いつもそうですが俗世にまみれた感覚が現れるような気がします。
これで今月も頑張っていけそうな気配が漂います。

さてよく言う言葉ですが、「 過去と他人は変えられない」 という言葉があります。
これは裏を返せば「 自分と未来は変えられる」 ということを含意しています。
つまり過去は過ぎ去ったものですので今からは変更のしようがない、 ということと、 他人は自分のコントロールが及ばないから変えようがない、 ということを述べています。

しかし裁判になった場合にはもうひとつの条件を加える必要があります。
それは「裁判官は変えられない」ということです。
もちろん個々に 合う合わないという裁判官個人の問題もあります。
しかし基本的には裁判官は均質な判断をされるとしており、 基本的な発想としては過去の判例に従った判断をしますし、 事実認定の問題についても基本的には上級裁判所が判断するであろう内容を踏襲するとされています。

このような前提条件に断った場合、 訴訟に対しては以下に取り組んでいけばいいかという考察が必要になります。
そうするとまず、 訴訟とは過去を振り返る作業である以上、訴訟が提起された後にはその事実関係を変えることはできません。
すなわち新しい材料を訴訟が提起されてから作り出すことはできないということです。
また相手方は自らの利益とは対立する立場である以上、自分の思うようにコントロールすることは不可能です。
さらに裁判官個人の問題も含めて裁判官の判断基準を変えていくということもまたできません。

そう考えてみると訴訟が起こってからできることというのは非常に限定的であることがわかります。
訴訟が起こった段階から遡ってみていくとすると、 訴訟の前の交渉の段階では裁判官は関与していないため「裁判官は変えられない」という命題に逆らう必要はなくなります。
次に「他人は変えられない」という命題に対しては、相手方が存在する以上は、相手方の考え方は変えられないということですが、相手方が発生しない段階、すなわち法的問題に至っていないという段階においては相手方が発生することを予防することはできます。
さらに過去は変えられないということに関して言うと、 過去に法的問題が発生するような行動をとっていなければ過去を変える必要はないということになります。

いずれにしても訴訟が起こってから 制約条件の多い中で問題の解決を図ることは困難であり、 それ以前に未来を予見して予防策を取っておくということは比較的容易であると言えます。
訴訟に至ってからいかに頑張るか、 と考える方も多いとは思いますが、 これだけ制約条件の多い中でできることは非常に限定的です。
それよりも簡単に、法的問題を起こさないことを重視して、そのことに思いを巡らせることの方がよほど有益であると言えるのではないでしょうか。

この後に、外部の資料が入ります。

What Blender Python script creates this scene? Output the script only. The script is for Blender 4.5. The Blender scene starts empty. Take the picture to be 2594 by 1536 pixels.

具体的には 契約書をきちんと整備する、 社内規定をきちんと整備する、 法的に問題になりうる行為を行う場合に事前にリーガルチェックを依頼する、 などといった行動が考えられます。
制約条件の多い訴訟で揉めるのと、 何も制約条件のない中で弁護士を使って予防するのと、 どちらが 適切な行動であるかは容易に判断が可能かと思われます。